Whether or not there exist easy answers to the many questions that Tarantino's directorial style poses, the fact remains that Kill Bill is utterly representative of the zeitgeist of the current era. Exemplifying the dislocations of time and place that our technological devices have thrust upon us, the film profusely regurgitates previous culture with 24 times a second's worth of flashy visuals and sonic cues. This movie is nothing if not a post-VCR document, a work that cannot possibly have existed in a world before viewers could reach across the globe and pluck whatever product they wished to view from a teeming international market of near boundless choice.

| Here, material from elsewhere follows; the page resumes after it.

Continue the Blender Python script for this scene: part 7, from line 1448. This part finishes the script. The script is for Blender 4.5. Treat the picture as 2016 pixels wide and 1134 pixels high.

By taking the varied influences from his past and weaving them together into a whole new form, Tarantino has managed here to create on celluloid a work of art that exists not just as exploitation but as meta-exploitation. Kill Bill may be just an over-the-top testimonial from a devoted fan now behind the camera, or perhaps it is instead rapacious cultural piracy of the highest order. Final assessment on this point must of necessity lie directly with the viewer, and this bit of truth only serves to underline the tumultuous postmodernism that Tarantino's new megaplex film typifies. Speaking only for myself, I can't hardly wait for Part Two.